- WHAT IS EXPECTED -
Print nothing but the lines from the start of the listing below through the line that contains "COL = scene.collection". Do not include the pictures.

- PROVIDED MATERIAL -
-----

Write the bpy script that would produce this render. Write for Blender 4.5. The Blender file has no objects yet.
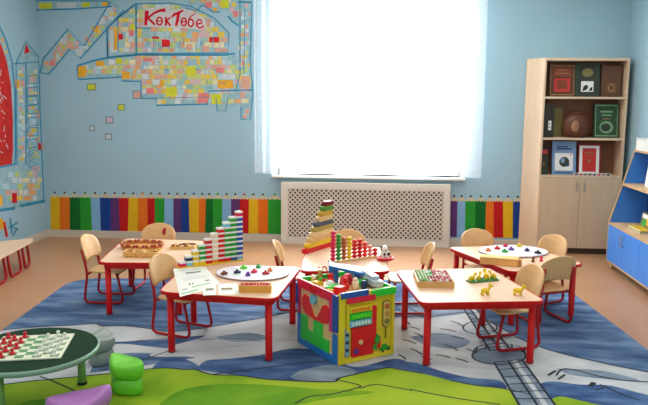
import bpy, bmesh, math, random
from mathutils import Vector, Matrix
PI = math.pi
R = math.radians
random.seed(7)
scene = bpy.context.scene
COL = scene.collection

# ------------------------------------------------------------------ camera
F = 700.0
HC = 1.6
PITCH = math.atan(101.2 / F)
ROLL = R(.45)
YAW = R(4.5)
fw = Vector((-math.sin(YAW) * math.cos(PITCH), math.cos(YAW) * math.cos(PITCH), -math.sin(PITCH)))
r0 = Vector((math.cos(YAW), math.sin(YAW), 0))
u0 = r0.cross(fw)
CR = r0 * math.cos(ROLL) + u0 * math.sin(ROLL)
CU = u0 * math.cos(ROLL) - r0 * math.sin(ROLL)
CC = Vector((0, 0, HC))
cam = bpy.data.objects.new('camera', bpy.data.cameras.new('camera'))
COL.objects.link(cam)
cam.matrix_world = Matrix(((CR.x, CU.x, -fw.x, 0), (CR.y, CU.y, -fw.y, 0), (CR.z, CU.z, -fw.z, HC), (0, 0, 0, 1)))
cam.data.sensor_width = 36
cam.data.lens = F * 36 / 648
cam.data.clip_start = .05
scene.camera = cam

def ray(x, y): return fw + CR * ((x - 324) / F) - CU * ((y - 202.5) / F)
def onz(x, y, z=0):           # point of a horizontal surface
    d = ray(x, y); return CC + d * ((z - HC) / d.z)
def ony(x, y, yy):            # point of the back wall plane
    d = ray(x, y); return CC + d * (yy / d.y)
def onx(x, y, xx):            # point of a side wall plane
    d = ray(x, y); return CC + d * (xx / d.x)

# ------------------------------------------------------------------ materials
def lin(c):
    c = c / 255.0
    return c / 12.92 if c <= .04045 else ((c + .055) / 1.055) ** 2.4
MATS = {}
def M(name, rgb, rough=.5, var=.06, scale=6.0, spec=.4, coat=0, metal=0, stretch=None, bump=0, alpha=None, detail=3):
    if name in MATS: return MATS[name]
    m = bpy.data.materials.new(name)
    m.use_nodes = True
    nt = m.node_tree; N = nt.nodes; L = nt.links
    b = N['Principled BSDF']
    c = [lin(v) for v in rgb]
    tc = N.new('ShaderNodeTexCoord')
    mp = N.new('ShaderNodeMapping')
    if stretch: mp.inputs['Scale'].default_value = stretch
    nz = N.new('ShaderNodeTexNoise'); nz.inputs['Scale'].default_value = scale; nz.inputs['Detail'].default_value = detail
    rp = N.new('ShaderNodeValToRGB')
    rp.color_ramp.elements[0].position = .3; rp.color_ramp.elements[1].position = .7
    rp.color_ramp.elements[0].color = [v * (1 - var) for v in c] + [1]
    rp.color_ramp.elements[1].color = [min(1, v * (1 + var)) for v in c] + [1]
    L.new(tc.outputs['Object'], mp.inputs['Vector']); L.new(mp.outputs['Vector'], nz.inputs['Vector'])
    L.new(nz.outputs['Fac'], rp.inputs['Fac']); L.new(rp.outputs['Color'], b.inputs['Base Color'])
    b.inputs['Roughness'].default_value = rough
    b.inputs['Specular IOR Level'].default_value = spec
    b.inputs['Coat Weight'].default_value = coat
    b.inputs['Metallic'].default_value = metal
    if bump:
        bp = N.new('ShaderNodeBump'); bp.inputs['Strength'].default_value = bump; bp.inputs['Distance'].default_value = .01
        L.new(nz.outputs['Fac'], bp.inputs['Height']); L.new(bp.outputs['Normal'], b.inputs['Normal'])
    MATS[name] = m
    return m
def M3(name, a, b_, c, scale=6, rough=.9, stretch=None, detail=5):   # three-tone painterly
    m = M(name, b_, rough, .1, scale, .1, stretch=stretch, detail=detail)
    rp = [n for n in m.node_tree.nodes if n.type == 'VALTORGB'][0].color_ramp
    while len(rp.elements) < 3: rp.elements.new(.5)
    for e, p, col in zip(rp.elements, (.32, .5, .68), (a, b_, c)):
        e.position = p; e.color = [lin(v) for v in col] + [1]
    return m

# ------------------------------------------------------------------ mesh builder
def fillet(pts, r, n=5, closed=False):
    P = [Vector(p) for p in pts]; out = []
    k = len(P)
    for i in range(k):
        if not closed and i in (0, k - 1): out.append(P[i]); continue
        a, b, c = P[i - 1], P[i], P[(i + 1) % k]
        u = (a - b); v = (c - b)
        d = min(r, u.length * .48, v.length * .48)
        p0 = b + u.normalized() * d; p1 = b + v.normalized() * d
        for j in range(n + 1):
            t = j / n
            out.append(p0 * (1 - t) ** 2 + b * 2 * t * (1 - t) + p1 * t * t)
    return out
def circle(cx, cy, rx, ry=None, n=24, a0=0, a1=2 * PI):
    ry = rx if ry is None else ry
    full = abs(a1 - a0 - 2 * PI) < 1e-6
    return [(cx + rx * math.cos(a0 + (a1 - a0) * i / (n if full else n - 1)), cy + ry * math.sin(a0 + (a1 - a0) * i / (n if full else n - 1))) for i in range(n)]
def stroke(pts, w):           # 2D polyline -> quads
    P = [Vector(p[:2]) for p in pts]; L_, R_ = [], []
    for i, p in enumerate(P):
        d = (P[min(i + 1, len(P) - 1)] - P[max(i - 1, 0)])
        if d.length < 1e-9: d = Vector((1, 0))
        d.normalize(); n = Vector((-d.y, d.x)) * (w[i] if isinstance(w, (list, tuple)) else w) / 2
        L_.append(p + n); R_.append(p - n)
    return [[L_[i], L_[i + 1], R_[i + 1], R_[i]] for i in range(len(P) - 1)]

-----

- RESPONSE TO THE EXERCISE -
Write the bpy script that would produce this render. Write for Blender 4.5. The Blender file has no objects yet.
import bpy, bmesh, math, random
from mathutils import Vector, Matrix
PI = math.pi
R = math.radians
random.seed(7)
scene = bpy.context.scene
COL = scene.collection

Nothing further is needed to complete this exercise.